DIRECTIONS FOR THIS TASK »
Each line containing the word "follow" must be reported.

Source data »
________________________________________
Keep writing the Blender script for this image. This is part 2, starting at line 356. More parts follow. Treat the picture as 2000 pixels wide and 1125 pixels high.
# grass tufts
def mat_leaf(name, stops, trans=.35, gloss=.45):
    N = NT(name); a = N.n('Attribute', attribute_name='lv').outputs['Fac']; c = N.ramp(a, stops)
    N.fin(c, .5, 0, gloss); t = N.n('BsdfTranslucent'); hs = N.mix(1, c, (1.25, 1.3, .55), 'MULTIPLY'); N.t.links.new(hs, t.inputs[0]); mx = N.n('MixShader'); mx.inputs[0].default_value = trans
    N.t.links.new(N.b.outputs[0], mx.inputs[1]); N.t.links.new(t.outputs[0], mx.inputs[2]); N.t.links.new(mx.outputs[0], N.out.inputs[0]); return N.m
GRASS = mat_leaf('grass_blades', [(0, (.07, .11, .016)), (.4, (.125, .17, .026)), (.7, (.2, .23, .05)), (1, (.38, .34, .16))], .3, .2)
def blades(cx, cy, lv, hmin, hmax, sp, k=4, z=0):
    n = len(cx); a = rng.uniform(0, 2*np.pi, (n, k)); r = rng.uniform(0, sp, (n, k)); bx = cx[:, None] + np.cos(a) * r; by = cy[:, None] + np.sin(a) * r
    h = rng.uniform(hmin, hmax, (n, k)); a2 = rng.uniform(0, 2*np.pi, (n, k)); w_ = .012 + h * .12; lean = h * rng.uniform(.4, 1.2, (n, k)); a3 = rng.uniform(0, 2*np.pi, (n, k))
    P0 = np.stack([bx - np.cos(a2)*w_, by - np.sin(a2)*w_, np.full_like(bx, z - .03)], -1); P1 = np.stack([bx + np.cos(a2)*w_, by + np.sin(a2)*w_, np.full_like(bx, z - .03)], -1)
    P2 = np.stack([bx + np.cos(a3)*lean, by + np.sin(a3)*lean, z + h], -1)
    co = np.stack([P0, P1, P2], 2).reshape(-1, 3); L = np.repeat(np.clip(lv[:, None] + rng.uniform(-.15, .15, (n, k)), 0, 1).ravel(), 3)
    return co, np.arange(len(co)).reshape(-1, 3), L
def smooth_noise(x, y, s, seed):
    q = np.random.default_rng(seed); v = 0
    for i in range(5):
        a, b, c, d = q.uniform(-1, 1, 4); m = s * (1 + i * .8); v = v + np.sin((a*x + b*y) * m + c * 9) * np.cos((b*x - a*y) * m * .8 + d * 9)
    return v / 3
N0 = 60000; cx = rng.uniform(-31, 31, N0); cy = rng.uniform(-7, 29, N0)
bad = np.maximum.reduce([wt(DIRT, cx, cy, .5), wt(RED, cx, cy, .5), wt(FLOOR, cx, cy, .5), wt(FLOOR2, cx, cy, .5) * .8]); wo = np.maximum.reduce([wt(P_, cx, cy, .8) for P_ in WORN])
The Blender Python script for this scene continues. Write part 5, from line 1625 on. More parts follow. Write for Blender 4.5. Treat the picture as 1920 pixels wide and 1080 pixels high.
________________________________________
ANSWER FOR THIS EXERCISE »
Keep writing the Blender script for this image. This is part 2, starting at line 356. More parts follow. Treat the picture as 2000 pixels wide and 1125 pixels high.
The Blender Python script for this scene continues. Write part 5, from line 1625 on. More parts follow. Write for Blender 4.5. Treat the picture as 1920 pixels wide and 1080 pixels high.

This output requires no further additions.